Por qué no se debe sobreproteger a los niños

Sí podemos proteger a los niños, pero no sobreprotegerlos

Estefanía Esteban, Periodista
En este artículo
  1. El vídeo que escenifica cómo se siente un niño sobreprotegido
  2. Los peligros de proteger en exceso a los niños

A veces protegemos tanto a los niños que produce risa. Para nosotros el mundo es un foco de riesgos e intentamos evitar a toda costa que nuestro hijo sufra. Así que les ponemos casco, rodilleras, y hasta les cubrimos de papel de burbujas. Por dentro y por fuera. No lo vemos. Pero ahí están. No les dejamos salir sin nuestra estrecha vigilancia. No les dejamos escalar el tobogán. Les apartamos a toda costa de los niños que insultan. Les tapamos los oídos. Les tapamos los ojos. Pero entonces... ¿cómo van a vivir?

El vídeo que escenifica cómo se siente un niño sobreprotegido

Un niño recibe un regalo. Lo abre ilusionado. Pero el regalo es un traje protector, fabricado a base de cámaras de aire. El niño no se golpea. Pero no puede jugar. Ni siquiera correr. Al final queda relegado y solo. Es una fantástica metáfora de lo que ocurre con los niños sobreprotegidos. El vídeo es de St John Ambulance, una compañía que imparte cursos de primeros auxilios para padres, convencidos de que la mejor manera de educar a sus hijos es dejándoles ser niños. Para eso, es fundamental estar preparado, física y mentalmente, para poder atenderles en sus caídas, físicas y emocionales. 

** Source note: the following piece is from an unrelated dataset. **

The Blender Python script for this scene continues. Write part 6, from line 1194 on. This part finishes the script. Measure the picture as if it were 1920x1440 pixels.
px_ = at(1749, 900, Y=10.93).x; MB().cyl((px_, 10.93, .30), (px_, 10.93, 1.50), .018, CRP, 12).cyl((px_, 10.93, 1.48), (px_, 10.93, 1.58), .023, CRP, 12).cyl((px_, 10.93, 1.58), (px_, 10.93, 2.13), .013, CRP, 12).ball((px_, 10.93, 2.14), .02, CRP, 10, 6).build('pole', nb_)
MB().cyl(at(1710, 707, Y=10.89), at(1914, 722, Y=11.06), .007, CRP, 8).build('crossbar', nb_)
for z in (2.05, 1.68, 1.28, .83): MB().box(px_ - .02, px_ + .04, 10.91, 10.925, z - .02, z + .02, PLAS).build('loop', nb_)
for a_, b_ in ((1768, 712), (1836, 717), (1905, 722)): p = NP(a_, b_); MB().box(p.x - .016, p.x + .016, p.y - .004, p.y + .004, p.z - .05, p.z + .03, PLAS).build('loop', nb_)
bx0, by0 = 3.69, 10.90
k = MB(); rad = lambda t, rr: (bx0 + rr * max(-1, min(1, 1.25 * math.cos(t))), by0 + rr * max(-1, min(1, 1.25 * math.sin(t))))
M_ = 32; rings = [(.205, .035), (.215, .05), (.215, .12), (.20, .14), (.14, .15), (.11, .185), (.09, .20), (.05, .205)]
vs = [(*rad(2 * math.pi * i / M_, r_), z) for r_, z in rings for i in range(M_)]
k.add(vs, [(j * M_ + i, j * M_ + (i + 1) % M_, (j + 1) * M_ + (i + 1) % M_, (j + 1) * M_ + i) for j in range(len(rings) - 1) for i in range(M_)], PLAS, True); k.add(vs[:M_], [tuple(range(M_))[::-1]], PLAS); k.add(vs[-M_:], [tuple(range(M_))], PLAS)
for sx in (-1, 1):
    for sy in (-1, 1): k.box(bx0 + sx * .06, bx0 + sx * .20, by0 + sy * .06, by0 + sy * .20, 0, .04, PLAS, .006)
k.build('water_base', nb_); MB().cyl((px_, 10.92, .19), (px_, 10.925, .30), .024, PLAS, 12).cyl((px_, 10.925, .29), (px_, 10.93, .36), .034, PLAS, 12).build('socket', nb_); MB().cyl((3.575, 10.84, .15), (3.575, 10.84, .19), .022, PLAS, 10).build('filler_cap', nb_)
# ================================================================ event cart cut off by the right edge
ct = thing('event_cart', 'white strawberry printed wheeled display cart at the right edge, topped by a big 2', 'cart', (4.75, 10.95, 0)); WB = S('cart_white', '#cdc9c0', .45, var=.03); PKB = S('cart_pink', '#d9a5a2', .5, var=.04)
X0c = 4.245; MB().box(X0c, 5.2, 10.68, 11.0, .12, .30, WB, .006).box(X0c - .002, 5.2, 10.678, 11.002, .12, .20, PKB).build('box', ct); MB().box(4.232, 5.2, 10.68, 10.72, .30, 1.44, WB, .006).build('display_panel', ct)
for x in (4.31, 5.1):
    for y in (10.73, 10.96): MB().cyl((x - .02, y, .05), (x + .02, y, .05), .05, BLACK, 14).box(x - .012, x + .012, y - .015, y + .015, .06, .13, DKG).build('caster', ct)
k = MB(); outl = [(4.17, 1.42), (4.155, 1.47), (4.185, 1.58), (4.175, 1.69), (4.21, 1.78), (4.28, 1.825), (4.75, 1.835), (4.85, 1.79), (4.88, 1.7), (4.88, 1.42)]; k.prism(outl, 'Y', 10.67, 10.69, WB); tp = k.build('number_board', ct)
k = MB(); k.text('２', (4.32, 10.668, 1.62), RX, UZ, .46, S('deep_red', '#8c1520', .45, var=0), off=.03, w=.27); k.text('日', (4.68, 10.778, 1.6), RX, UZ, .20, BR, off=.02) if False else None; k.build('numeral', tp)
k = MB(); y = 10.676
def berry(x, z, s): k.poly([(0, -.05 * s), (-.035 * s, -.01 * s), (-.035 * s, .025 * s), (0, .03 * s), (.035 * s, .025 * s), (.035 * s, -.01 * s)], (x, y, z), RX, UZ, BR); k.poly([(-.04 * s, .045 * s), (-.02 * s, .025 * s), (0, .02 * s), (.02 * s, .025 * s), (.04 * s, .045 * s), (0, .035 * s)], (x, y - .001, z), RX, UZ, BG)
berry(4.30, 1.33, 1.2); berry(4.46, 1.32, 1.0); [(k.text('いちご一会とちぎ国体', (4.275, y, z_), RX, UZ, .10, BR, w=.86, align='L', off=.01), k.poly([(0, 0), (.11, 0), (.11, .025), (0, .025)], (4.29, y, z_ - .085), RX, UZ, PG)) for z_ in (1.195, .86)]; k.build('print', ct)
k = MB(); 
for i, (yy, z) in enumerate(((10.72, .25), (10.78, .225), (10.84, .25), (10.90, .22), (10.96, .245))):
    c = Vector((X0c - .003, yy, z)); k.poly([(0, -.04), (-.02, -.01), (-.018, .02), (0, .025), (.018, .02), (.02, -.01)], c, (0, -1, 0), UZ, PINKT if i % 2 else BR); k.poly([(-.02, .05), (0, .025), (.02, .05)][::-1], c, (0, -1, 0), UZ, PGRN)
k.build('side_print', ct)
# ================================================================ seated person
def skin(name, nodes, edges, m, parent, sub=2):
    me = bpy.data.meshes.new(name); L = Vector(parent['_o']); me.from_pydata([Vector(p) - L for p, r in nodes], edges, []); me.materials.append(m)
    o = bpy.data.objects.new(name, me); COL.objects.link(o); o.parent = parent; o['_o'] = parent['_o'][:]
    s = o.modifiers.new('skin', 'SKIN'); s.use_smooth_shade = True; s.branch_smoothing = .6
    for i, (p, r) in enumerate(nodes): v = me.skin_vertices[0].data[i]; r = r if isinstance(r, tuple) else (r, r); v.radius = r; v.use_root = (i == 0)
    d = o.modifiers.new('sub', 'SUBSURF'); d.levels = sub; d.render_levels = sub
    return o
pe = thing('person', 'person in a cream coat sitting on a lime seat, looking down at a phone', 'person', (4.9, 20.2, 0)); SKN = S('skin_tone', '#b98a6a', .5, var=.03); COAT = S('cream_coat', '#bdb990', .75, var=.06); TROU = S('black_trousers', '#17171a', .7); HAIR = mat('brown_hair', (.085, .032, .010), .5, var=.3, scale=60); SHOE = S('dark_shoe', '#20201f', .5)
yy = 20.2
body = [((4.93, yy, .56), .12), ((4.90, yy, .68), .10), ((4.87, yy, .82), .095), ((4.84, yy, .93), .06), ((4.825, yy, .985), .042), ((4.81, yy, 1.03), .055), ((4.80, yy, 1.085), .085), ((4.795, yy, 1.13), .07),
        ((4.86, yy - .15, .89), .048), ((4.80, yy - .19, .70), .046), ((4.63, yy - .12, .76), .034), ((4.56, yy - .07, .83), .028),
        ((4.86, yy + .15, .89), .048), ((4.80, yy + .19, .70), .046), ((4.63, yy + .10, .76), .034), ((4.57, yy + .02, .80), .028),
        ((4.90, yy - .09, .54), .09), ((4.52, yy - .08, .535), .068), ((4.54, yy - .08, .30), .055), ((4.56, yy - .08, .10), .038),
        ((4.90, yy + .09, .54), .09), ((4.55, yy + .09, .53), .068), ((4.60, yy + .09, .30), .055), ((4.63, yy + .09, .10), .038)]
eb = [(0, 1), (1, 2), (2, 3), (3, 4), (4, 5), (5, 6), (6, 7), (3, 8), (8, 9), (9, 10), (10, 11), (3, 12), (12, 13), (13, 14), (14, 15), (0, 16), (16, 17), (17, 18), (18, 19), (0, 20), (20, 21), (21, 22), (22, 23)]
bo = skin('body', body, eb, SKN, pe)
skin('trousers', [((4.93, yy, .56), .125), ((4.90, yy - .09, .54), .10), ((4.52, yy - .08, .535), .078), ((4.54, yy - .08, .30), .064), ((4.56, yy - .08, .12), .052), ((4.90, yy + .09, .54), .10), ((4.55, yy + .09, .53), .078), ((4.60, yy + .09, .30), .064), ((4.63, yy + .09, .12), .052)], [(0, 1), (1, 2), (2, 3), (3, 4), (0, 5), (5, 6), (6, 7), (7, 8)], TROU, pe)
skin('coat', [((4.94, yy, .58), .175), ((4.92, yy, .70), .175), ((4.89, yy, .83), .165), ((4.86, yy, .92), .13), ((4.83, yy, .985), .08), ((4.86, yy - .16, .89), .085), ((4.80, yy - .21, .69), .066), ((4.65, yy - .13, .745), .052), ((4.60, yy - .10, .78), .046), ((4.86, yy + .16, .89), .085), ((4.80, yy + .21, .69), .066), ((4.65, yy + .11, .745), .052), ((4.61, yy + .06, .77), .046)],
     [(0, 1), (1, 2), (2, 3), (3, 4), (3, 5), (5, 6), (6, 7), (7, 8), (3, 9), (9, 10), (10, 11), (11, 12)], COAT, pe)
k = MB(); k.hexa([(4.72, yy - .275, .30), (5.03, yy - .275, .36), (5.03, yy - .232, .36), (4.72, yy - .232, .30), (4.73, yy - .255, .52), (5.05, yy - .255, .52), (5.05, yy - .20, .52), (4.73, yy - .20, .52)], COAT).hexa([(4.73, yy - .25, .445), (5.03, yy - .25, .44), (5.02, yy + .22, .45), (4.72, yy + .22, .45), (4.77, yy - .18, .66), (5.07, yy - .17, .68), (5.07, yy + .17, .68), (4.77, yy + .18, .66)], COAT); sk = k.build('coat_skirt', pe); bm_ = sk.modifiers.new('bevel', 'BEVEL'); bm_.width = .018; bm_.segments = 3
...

Por supuesto, tan peligroso es el polo opuesto, el de los padres que no vigilan nunca a los niños y se despreocupan por completo de ellos. El justo medio es la virtud y ése no es otro que el sentido común. ¿Sobreproteger o no proteger en absoluto?

Los peligros de proteger en exceso a los niños

Niños con papel de burbujas

Una vez vi a una madre que llevaba a su hijo de un año con un arnés elástico. Me extrañó. Era una imagen un tanto cómica. Parecía un perrito atado con una correa. Su madre me dijo que sólo era para evitar que se cayera, porque estaba aprendiendo a andar. Pero yo pensé... ¿y si no se cae, cómo va a aprender a andar? Claro, que yo vengo de otra época. 

En mi siglo, no hace tanto, los niños aprendíamos a base de caídas, de cicatrices y chichones. Nos conocíamos muy bien el camino hacia el botiquín de la casa. Un poco de agua oxigenada y mercromina y listo. Ni una lágrima. Las heridas formaban parte del juego.

A los niños nos gustaba mucho explorar lo desconocido, y sentir las alas libres para poder descubrir misterios. Porque a cierta edad, el mundo es una caja de secretos. Los destapábamos a base de abrir muy bien los ojos y atreverse a todo. Subíamos a un árbol con miedo, pero subíamos. Nos tirábamos por cuestas empinadas con el monopatín. Alcanzábamos retos. Superábamos problemas. Y todo eso generaba una maraña de coraje, ilusión, creatividad, autonomía. 

Ahora acolchamos todas las esquinas de la casa. Les prohibimos jugar con la arena por si se manchan. Les damos todos los caprichos para evitarles una frustración. Somos más permisivos. Nos cuesta mucho más poner límites, decir que No. Les damos lo que desean pero no les dejamos volar libres, porque pueden hacerse daño. Es como si tuviéramos en casa un pajarito encerrado en una jaula. ¿Y qué pasa cuando un día decides que ya es hora de que el pájaro abandone su jaula? Que ya no quiere salir de ella, porque es lo único que conoce. Porque tiene miedo a volar. Porque nunca voló.